- EXERCISE TASK -
In the listing below, locate the lines that hold "picture" and copy them.
-- Start of SOURCE EXCERPT --
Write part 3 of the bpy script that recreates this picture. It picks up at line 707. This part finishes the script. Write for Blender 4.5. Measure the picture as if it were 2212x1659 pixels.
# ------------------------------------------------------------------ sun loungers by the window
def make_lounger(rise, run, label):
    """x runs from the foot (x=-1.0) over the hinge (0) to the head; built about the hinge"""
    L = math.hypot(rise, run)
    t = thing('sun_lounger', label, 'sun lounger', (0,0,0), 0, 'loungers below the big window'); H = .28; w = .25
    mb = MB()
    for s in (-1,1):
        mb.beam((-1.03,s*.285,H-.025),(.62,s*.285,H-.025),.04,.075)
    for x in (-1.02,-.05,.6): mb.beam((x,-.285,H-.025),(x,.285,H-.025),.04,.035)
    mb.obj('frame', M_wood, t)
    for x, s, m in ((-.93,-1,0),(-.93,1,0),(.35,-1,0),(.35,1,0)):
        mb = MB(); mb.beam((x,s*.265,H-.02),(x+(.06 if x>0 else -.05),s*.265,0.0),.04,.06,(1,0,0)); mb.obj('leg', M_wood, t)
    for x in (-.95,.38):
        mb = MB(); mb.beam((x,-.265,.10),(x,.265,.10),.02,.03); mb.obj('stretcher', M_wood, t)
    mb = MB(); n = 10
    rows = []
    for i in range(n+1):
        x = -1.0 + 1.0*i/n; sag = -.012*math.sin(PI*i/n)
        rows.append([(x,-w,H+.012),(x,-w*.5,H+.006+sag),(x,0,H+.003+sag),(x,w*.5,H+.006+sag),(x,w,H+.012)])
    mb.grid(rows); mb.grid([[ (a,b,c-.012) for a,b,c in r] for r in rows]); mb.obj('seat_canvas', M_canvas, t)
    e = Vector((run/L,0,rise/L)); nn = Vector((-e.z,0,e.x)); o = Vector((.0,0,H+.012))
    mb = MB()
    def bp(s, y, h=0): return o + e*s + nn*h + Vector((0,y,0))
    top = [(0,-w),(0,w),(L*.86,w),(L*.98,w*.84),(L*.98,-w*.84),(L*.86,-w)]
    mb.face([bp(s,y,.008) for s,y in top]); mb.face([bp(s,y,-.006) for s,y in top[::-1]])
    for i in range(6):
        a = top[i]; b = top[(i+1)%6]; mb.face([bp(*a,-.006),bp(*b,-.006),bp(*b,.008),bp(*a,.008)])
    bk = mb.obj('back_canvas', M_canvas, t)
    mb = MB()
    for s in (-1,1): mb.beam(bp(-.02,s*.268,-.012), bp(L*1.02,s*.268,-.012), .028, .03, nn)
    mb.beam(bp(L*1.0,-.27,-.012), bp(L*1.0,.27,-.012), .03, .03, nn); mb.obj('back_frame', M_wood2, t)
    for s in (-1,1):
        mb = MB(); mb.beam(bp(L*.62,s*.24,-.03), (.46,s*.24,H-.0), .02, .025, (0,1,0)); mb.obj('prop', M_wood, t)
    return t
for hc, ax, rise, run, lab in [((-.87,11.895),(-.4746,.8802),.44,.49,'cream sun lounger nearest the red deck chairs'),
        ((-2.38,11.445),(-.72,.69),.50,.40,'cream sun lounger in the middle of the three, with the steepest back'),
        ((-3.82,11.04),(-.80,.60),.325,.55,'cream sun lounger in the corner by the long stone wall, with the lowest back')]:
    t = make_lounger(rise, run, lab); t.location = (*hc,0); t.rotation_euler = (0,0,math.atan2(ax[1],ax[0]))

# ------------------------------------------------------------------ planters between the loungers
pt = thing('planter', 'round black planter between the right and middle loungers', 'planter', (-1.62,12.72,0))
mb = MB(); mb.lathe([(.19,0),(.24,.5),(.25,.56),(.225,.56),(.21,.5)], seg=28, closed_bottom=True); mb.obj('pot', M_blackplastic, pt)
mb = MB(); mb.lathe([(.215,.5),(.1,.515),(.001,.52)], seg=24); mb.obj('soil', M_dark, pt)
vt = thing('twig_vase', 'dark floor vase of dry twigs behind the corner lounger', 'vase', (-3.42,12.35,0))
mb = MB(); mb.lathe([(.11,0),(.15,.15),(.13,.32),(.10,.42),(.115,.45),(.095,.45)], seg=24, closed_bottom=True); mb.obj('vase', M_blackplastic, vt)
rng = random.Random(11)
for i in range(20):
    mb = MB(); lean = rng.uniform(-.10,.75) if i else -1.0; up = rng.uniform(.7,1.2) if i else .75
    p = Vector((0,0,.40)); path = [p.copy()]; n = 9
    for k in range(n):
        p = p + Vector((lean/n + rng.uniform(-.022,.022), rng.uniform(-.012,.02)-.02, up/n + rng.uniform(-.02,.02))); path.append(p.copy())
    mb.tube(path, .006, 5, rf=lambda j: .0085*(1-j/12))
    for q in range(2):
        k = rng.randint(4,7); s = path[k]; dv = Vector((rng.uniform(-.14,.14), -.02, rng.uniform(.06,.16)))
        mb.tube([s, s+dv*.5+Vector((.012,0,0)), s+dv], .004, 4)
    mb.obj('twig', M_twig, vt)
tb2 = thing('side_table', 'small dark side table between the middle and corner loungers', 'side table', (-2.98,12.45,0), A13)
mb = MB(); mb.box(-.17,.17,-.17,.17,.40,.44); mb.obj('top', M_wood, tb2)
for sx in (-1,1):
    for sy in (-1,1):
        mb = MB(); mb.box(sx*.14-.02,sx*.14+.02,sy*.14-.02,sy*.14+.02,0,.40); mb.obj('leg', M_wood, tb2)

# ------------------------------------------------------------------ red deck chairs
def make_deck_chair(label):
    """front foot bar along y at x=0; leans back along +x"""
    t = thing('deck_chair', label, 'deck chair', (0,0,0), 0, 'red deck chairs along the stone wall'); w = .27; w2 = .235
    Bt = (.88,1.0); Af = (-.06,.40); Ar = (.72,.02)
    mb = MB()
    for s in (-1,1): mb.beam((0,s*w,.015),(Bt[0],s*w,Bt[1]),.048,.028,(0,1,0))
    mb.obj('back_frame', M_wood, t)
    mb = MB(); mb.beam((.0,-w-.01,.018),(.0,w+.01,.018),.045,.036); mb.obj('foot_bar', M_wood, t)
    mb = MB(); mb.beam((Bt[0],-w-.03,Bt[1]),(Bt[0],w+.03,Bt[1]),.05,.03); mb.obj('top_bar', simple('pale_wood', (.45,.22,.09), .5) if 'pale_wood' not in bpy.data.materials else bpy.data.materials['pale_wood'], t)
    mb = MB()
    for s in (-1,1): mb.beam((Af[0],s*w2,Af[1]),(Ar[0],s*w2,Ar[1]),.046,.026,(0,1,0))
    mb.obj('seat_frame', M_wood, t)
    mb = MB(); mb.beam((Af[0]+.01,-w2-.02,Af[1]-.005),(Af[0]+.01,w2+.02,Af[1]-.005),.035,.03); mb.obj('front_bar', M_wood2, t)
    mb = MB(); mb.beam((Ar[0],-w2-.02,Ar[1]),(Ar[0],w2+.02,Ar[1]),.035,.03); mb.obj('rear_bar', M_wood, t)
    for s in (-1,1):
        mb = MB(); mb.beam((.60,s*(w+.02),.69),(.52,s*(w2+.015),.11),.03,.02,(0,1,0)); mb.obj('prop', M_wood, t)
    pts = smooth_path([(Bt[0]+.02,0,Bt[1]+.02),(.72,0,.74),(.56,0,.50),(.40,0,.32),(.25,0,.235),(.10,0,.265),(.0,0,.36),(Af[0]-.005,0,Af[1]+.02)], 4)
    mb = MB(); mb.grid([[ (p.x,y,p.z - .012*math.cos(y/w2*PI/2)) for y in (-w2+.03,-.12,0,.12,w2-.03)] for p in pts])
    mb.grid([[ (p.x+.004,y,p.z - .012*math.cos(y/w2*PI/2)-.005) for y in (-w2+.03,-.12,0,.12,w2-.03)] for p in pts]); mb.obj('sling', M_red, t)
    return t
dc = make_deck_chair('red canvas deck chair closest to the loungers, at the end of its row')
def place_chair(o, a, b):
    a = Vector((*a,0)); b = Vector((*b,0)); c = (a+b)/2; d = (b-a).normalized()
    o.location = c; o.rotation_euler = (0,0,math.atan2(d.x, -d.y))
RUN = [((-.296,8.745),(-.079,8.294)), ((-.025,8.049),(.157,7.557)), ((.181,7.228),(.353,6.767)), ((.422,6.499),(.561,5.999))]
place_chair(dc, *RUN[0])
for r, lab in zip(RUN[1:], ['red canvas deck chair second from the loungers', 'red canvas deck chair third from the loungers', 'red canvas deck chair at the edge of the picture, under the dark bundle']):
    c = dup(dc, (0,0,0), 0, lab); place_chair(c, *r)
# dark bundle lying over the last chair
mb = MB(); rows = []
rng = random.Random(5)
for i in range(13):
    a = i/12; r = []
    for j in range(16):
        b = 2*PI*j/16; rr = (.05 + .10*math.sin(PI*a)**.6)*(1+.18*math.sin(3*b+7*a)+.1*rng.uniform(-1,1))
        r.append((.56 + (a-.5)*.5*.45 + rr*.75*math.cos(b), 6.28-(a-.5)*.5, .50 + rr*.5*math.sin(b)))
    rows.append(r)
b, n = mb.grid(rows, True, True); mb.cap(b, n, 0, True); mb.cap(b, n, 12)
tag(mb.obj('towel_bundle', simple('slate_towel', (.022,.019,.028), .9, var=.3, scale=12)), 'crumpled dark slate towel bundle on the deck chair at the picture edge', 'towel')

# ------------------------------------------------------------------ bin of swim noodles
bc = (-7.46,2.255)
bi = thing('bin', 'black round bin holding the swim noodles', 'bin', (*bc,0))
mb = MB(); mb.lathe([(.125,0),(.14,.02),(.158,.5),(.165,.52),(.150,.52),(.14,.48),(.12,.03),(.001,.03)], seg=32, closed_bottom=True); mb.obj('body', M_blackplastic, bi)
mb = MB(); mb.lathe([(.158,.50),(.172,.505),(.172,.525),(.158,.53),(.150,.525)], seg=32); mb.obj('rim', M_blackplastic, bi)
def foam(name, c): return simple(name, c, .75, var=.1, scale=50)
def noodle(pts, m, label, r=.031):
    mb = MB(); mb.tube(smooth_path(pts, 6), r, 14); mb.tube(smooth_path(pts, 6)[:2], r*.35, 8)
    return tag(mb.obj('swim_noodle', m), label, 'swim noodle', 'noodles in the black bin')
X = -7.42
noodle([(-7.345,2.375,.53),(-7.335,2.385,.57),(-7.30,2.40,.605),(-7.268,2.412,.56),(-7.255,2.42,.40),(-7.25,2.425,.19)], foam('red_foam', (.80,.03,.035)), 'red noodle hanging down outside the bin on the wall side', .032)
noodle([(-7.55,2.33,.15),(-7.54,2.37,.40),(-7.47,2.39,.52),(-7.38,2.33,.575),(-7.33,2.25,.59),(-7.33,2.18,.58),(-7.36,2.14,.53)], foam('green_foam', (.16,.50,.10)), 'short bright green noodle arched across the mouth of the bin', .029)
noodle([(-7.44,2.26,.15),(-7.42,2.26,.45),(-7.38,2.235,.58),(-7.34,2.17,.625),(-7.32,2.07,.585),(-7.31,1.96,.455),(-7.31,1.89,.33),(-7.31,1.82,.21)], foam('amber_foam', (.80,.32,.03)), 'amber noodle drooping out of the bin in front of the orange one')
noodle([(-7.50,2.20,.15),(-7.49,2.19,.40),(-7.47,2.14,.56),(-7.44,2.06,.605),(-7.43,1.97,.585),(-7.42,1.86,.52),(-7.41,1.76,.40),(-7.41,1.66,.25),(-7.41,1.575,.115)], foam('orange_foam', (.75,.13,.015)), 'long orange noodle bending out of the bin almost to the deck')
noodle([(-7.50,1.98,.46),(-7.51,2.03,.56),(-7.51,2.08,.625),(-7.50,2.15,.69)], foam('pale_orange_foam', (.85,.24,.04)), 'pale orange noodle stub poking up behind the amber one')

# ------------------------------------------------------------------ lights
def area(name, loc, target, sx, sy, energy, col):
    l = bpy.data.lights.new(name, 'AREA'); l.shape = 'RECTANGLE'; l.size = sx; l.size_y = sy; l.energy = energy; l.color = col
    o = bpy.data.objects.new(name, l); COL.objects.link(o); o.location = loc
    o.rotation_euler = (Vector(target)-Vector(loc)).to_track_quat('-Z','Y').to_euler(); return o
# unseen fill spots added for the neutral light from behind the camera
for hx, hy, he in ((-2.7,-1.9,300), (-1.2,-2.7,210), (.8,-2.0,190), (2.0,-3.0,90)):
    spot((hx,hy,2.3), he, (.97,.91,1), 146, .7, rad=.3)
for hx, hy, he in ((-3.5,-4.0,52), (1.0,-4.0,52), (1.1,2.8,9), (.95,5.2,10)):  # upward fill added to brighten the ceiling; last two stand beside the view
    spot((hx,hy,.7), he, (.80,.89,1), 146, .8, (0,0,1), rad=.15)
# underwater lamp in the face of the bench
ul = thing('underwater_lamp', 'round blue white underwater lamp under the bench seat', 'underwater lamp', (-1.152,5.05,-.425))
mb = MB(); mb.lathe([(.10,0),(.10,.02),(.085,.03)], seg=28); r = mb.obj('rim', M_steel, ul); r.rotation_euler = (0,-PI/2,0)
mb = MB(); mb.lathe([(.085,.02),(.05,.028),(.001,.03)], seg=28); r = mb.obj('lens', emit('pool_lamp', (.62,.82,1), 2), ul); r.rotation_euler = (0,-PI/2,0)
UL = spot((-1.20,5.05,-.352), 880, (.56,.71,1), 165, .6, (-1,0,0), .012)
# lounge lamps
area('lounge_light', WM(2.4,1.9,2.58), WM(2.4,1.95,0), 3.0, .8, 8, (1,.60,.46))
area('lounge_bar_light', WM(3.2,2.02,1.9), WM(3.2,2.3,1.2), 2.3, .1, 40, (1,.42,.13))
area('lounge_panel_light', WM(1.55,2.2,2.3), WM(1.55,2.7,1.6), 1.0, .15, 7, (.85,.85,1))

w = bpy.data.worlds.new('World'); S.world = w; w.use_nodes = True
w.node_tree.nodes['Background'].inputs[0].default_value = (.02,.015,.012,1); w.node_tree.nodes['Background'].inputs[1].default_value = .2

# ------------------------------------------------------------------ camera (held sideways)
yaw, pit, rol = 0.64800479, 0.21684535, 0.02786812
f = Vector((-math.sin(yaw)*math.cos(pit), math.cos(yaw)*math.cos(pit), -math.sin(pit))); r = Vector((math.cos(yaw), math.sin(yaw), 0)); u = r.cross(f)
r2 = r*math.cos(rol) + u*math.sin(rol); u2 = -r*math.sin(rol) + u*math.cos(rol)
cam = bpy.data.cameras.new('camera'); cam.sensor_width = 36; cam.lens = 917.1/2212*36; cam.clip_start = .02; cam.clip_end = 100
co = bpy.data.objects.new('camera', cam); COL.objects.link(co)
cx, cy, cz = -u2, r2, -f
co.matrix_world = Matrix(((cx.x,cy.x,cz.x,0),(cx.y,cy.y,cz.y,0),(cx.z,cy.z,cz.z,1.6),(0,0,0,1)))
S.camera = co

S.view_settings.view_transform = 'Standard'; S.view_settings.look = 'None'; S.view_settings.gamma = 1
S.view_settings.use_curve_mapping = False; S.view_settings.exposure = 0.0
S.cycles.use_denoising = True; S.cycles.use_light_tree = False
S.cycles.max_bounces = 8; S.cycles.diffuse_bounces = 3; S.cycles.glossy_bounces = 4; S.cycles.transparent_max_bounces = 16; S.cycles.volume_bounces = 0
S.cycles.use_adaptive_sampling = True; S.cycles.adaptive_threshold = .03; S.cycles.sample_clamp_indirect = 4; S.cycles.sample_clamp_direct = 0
-- End of SOURCE EXCERPT --
- OUTPUT OF THE TASK -
Write part 3 of the bpy script that recreates this picture. It picks up at line 707. This part finishes the script. Write for Blender 4.5. Measure the picture as if it were 2212x1659 pixels.
for r, lab in zip(RUN[1:], ['red canvas deck chair second from the loungers', 'red canvas deck chair third from the loungers', 'red canvas deck chair at the edge of the picture, under the dark bundle']):
tag(mb.obj('towel_bundle', simple('slate_towel', (.022,.019,.028), .9, var=.3, scale=12)), 'crumpled dark slate towel bundle on the deck chair at the picture edge', 'towel')